Hi,

I have an application that processes incoming messages - for a message T 
there it looks up all the registered IHandler<T> and calls them.  When a 
message arrives, a new Scope is started, so all the handlers resolve the 
same dependencies.  When processing is finished, the scope is disposed.  
Processing a message can take 5-10 minutes in total.

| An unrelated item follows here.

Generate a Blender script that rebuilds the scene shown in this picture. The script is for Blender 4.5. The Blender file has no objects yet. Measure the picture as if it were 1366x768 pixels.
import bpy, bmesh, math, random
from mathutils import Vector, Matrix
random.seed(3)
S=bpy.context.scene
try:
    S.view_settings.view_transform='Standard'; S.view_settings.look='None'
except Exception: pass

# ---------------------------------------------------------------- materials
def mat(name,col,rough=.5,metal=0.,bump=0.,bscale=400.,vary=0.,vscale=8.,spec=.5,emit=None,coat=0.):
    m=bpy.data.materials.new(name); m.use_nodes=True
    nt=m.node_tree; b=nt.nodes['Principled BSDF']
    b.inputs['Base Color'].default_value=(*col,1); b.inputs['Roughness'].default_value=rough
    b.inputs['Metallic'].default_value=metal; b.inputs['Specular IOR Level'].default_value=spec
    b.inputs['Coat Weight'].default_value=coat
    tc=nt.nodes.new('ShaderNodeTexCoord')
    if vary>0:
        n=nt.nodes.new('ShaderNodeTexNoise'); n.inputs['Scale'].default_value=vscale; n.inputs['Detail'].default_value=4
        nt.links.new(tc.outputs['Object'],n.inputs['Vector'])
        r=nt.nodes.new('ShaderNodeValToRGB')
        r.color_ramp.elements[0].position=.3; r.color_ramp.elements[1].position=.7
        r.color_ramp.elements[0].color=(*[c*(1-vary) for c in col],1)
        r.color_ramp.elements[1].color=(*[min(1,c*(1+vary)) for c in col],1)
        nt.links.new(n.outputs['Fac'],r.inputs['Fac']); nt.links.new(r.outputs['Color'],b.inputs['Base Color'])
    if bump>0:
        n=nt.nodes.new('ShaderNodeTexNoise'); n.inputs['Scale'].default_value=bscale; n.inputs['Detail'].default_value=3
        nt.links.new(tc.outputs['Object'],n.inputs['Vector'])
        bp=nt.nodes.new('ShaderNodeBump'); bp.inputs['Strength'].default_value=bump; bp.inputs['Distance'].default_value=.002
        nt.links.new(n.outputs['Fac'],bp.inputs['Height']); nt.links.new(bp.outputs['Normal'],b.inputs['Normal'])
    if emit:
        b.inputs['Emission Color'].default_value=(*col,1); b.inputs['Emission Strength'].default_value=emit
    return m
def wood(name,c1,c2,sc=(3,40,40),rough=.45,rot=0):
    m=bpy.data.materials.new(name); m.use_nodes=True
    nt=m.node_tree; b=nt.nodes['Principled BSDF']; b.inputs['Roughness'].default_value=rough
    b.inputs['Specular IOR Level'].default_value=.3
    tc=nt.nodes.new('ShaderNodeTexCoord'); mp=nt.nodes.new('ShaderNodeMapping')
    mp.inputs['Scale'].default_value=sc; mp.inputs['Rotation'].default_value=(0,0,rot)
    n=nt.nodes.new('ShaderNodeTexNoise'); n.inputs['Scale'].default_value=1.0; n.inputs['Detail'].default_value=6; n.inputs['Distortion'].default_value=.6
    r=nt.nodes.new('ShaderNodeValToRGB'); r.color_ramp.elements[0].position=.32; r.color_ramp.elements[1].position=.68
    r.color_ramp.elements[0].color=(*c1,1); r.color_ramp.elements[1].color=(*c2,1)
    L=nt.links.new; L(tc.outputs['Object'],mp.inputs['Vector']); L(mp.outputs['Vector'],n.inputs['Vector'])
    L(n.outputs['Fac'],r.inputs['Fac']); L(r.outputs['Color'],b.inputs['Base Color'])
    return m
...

Now I would like some of the dependencies of the message handlers to have 
longer lifespans, so they can be used across several messages (the 
dependencies are expensive to create and change infrequently).  Something 
like this:

When "DoStuff" message arrives:
 - if Dependency exists in the "message" scope, use that
 - else resolve Dependency from the "global" scope, put a copy into the 
"message" scope, and use that

When "Refresh" message arrives:
 - remove Dependency from the "global" scope

When "DoStuff" message is finished processing:
 - remove Dependecy from the "message" scope

The key thing is that, if the "Refresh" message is processed at the same 
time as a "DoStuff" message is being processed, then the original 
Dependency object can still be resolved by the handlers, and the refreshed 
Dependency is only used for new messages.

But I'm not quite sure how to implement this - it seems like I should be 
able to re-use some elements of the scoped lifestyle to achieve this, but 
I'm not really sure what.  Also, the handlers themselves use typed 
factories, and I read that the scoped lifestyle doesn't get used in typed 
factories...

Any help/pointers/advice/ideas greatly appreciated!